Telemetry. None. No "anonymous usage data" toggled on by default. No crash-report body (stack traces are surfaced in-app, not sent). You can verify this with Little Snitch or Lulu — the app makes no outbound connections at rest.
Update checks. Handled by the Mac App Store, not by Focus Meter directly. Apple checks for updates on its own schedule using your Apple ID, same as for every MAS app. Focus Meter never talks to update servers.
License check. None. Because Focus Meter is a one-time App Store purchase, Apple handles entitlement at install time. The app doesn't phone home to a licensing server.
Network-connected features. The only feature in the app that touches the network is the Mac App Store "Share" action, which opens an apps.apple.com link in your browser. That's a system URL open, not a network request from Focus Meter itself.
If you disable Wi-Fi right now, close Focus Meter, and reopen it, everything works identically. That's the test. An app that claims to be local-first but fails this test is not local-first.
How to verify it yourself
Three ways, in increasing order of paranoia:
1. The five-minute check. Install Little Snitch or the free Lulu. Launch Focus Meter. Use it normally for a day. Check the outbound-connections log. You should see nothing from Focus Meter.
2. The 30-minute check. Use the macOS network utility nettop or lsof -i to watch live network activity. Filter for the Focus Meter process. Again, nothing.
3. The "airplane mode" check. Turn on airplane mode. Run Focus Meter for a day. Everything — tracking, categorization, reports, Focus Score — should work identically. If anything silently fails while offline, that's a sign the app depends on the network somewhere.
The first check is what I'd recommend for anyone considering a new tracker, regardless of which one. It's the fastest way to cut through marketing claims.
Export and portability
You own your data and Focus Meter's job is to make sure you can take it with you. Two export paths:
In-app. Reports → Export → CSV or JSON. Gives you the rolled-up data (per-app time, per-domain time, daily focus scores) in a clean format.
Direct SQLite. Copy focus-meter.sqlite anywhere. It's a single file, typically under 50MB even after years of data. Open it with any tool.
Both work offline, neither requires an account, and both give you lossless data. If you want to migrate to another tool, or run your own analysis in a notebook, the path is open.

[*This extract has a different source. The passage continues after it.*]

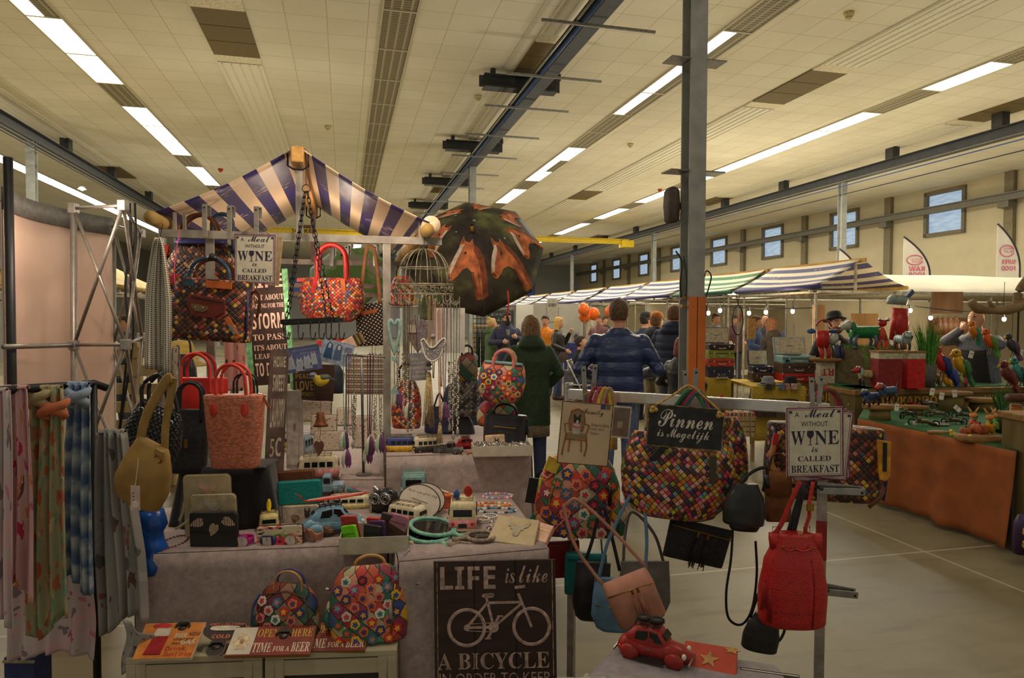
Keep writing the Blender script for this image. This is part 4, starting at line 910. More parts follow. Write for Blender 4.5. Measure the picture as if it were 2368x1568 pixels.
k = K(1180,1262,z=ZT); t = k.th('bull_purse', 'beige purse with bull head lying flat on the table corner', 'purse',None,-14,3,-62); g = k.M(); g.prism([(-56,0),(56,0),(52,84),(-50,84)],-8,8); g.out('body',BEIGE,t,bev=k.s*2); bull(k,t,6,-9,44,1.3,mat((170,160,130),.5)); k.M().tube([(-57,0,2),(57,0,2)],1.4,6).out('zip',BRASS,t)
k = K(1242,1254,z=ZT); t = k.th('pink_purse', 'pale pink purse behind the flat beige one', 'purse',None,-30,6,-50); k.M().box((0,0,24),(48,16,48)).out('body',mat((214,168,140),.5),t,bev=.003); strap(k,t,[(22,0,40),(34,-4,62),(44,-6,82)],2.5,LEA_RED, 'wrist_strap'); k.M().box((0,-8.5,30),(44,1,1.4)).out('zip',BRASS,t)
# beads and watches
def bead_ring(k,label,rx,ry,pal,n,r,name='bead_bracelet',cat='bracelet',group=None,rz=0,z0=0):
	t = k.th(name,label,cat,group,rz)
	for c in pal:
		g = k.M()
		for i in range(n):
			if pal[(i*7+i//3)%len(pal)]is not c: continue
			a = 2*pi*i/n; g.sph((rx*cos(a),ry*sin(a),r+z0),r,8,6)
		g.out('beads',mat(c,.25,0,.1),t,True,kind='stuff')if g.v else None
	k.M().tube([(rx*cos(a),ry*sin(a),r+z0)for a in[i*pi/12 for i in range(24)]],r*.3,5,True).out('string',BLACK,t); return t
for px,py,rx,ry,pal,lab in((362,1276,24,18,[(150,60,66),(60,60,56),(170,90,90)], 'dark red bead bracelet lying at the left table corner'),(404,1258,24,44,[(96,36,40),(60,52,50),(120,40,50)], 'dark bead bracelet lying behind the first one')): bead_ring(K(px,py,z=ZT),lab,rx,ry,pal,24,4)
for px,py,rx,ry,pal,lab in((1150,1152,34,22,[(220,120,130),(210,200,190),(120,140,190)], 'pastel bead necklace farthest back on the side table'),(1142,1172,40,14,[(196,150,60),(210,90,60),(230,220,200)], 'gold and coral bead bracelet behind the glass beads'),(1150,1186,42,20,[(206,206,206),(50,60,90),(90,140,170),(60,50,50)], 'blue and crystal bead necklace on the side table'),
	(1150,1206,42,20,[(190,46,50),(230,220,210),(190,170,160)], 'red and white bead necklace on the side table'),(1168,1226,40,20,[(60,60,70),(206,200,190),(120,120,110)], 'grey bead necklace next to the silver bracelets'),(1172,1240,44,16,[(190,60,60),(206,170,90),(90,110,170),(220,210,200)], 'many coloured bead string beside the beige purse')): bead_ring(K(px,py,z=ZT),lab,rx,ry,pal,30,4.4, 'bead_necklace', 'necklace')
for px,py,lab in((1116,1212, 'silver pearl bracelet standing beside the pink camper van'),(1134,1206, 'silver pearl bracelet behind its twin')):
	k = K(px,py,z=ZT); t = k.th('pearl_bracelet',lab, 'bracelet')
	for j in range(3): g = k.M(); [g.sph((16*cos(i*pi/10),16*sin(i*pi/10),3+5*j),2.8,8,6)for i in range(20)]; g.out('pearls',mat((214,208,200),.25,.3),t,True,kind='stuff')
k = K(1052,1206,z=ZT); bead_ring(k, 'black and silver bead heap beside the mint mirrors',26,14,[(60,60,66),(200,200,200)],24,3.2, 'bead_necklace', 'necklace')
def watch(px,py,r,strap_c,face_c,label,sq=False,case=None):
	k = K(px,py,z=ZT); t = k.th('wrist_watch',label, 'watch',None,random.uniform(-15,15)); cm = mat(case or(176,120,90),.3,.7)
	X = Matrix.Scale(k.s,4)@Matrix.Translation((0,0,r*1.05))@Matrix.Rotation(R(90+12),4, 'X')
	if sq: M(X).box((0,0,0),(r*1.6,r*1.6,4)).out('case',cm,t,bev=.001); M(X).box((0,0,2.4),(r*1.3,r*1.3,1)).out('dial',mat(face_c,.3),t)
	else: M(X).lathe([(.1,-3),(r,-3),(r,2),(r*.86,3),(.1,3)],22).out('case',cm,t); M(X).lathe([(.1,3),(r*.82,3),(r*.82,3.6),(.1,3.6)],20).out('dial',mat(face_c,.3),t)
	g = k.M(); n = 16
	for s in(-1,1): pass
	pts = [(r*1.25*cos(a),r*1.1+r*1.1*sin(a),r*.9)for a in[R(-60+i*300/14)-pi/2+R(60)+R(0)for i in range(15)]]
	pts = [(-r*.9,-2,r),(-r*1.35,r*.8,r),(-r*.8,r*1.9,r),(r*.8,r*1.9,r),(r*1.35,r*.8,r),(r*.9,-2,r)]
	k.M().tube(smooth_path(pts,4),r*.5,8,flat=.2,up=(1,0,.01)).out('strap',mat(strap_c,.4,.3 if not sq else 0),t,True)
	k.M().tube([(0,-4.4,r*1.05),(0,-4.4,r*1.6)],.5,4).out('watch_hand',INK,t); k.M().tube([(r+1,0,r),(r+3.5,0,r)],1.2,6).out('crown',cm,t)
for a in((508,1268,15,(176,130,96),(220,212,200), 'rose gold watch leaning on the black heart purse'),(486,1264,13,(190,120,70),(216,206,196), 'copper banded watch beside the green ribbon'),(560,1268,16,(190,40,130),(206,196,186), 'bright magenta wrist watch',False,(196,60,140)),(618,1246,15,(40,140,120),(200,190,186), 'square teal watch standing behind the blue one',True,(40,150,130)),(618,1266,15,(58,54,120),(196,190,180), 'square dark blue watch in front of the teal one',True,(60,56,130)),(672,1264,15,(186,130,100),(216,210,196), 'rose gold watch with a white dial near the embroidered purse'),(716,1258,17,(176,120,92),(150,118,98), 'rose gold watch with a brown dial'),(750,1246,15,(150,104,84),(134,108,92), 'bronze watch beside the card tray')): watch(*a)
k = K(482,1262,z=ZT); t = k.th('ribbon_tag', 'mint green ribbon loop with a brown leather tag', 'ribbon'); strap(k,t,[(-12,0,4),(0,-6,14),(18,-4,22),(24,0,16),(8,0,8),(-16,-4,14)],4,mat((160,196,160),.6), 'ribbon'); k.M().box((-18,-6,3),(18,8,3),(0,-.4,0)).out('leather_tag',LEA_TAN,t)
# ---------------------------------------------------------------- goods on the taller back table
k = K(930,1046,z=ZB2); t = bus(k, 'yellow and blue toy double bus on the back table',72,32,38,(216,168,40),(70,84,140),6)
k = K(986,1048,z=ZB2); t = bus(k, 'black and cream toy camper on the back table',62,32,40,(60,52,46),(222,206,170),-160)
k = K(1036,1050,z=ZB2); jeep(k, 'dark grey toy pickup truck on the back table',64,30,30,(88,86,84),-6,pickup=True)
k = K(1080,1040,z=ZB2); t,kk = beetle(k, 'small red toy saloon car with a roof rack on the back table',62,(176,42,40),8)
k = K(1090,1050,z=ZB2); t = k.th('card_stack', 'little stack of printed cards beside the white tray', 'cards',None,10); [k.M().box((i*1.5,0,1+2*i),(36,24,1.6),(0,0,.1*i)).out('card',mat([(190,150,130),(210,190,170),(170,110,90)][i],.7),t)for i in range(3)]
k = K(1160,1050,z=ZB2); tray(k, 'jewellery_tray', 'white tray heaped with silver jewellery',136,60,24,mat((206,198,178),.7,0,.04),8); t = k.th('silver_jewellery', 'glittering heap of silver jewellery in the white tray', 'jewellery'); t['kind'] = 'stuff'; g = k.M(); rr = random.Random(3)
for i in range(150): x,y = rr.uniform(-60,60),rr.uniform(-22,22); g.tube([(x+4*cos(a),y+4*sin(a)*rr.uniform(.6,1),14+rr.uniform(0,12)+2*sin(a))for a in[j*pi/3 for j in range(6)]],.9,4,True)
o = g.out('silver_jewellery',mat((190,186,176),.2,.8,.3,90),t); o['kind'] = 'stuff'; o.location = (0,0,0)
k = K(1146,1036,z=ZB2+.02); t = wallet(k, 'picture_tin', 'small case with a printed dog standing behind the jewellery tray',46,30,12,mat((214,190,160),.6,0,.15,50),(0,-4,0),BRASS); g = k.M(); g.sph((4,-6,13),(6,1.2,7),10,6); g.prism([(-1,18),(0,26),(3,20)],-6.6,-6); g.prism([(5,20),(8,26),(9,18)],-6.6,-6); g.out('dog_print',mat((80,66,60),.7),t)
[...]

What this enables (and what it costs)
The benefit of the architecture: you can trust the tracker with more data than you otherwise would. URL tracking is a good example — a cloud tracker reading every site you visit feels different from a local tracker doing the same, because the data goes nowhere. That difference is why Focus Meter can ship site-level tracking as a default feature with a clean conscience.
The cost of the architecture: no cross-device sync, no team dashboards, no backup-in-the-cloud. These are real trade-offs for some users. For anyone who just wants to understand their own focus on one Mac without handing over a continuous record of their work to a vendor, the trade is a clear win.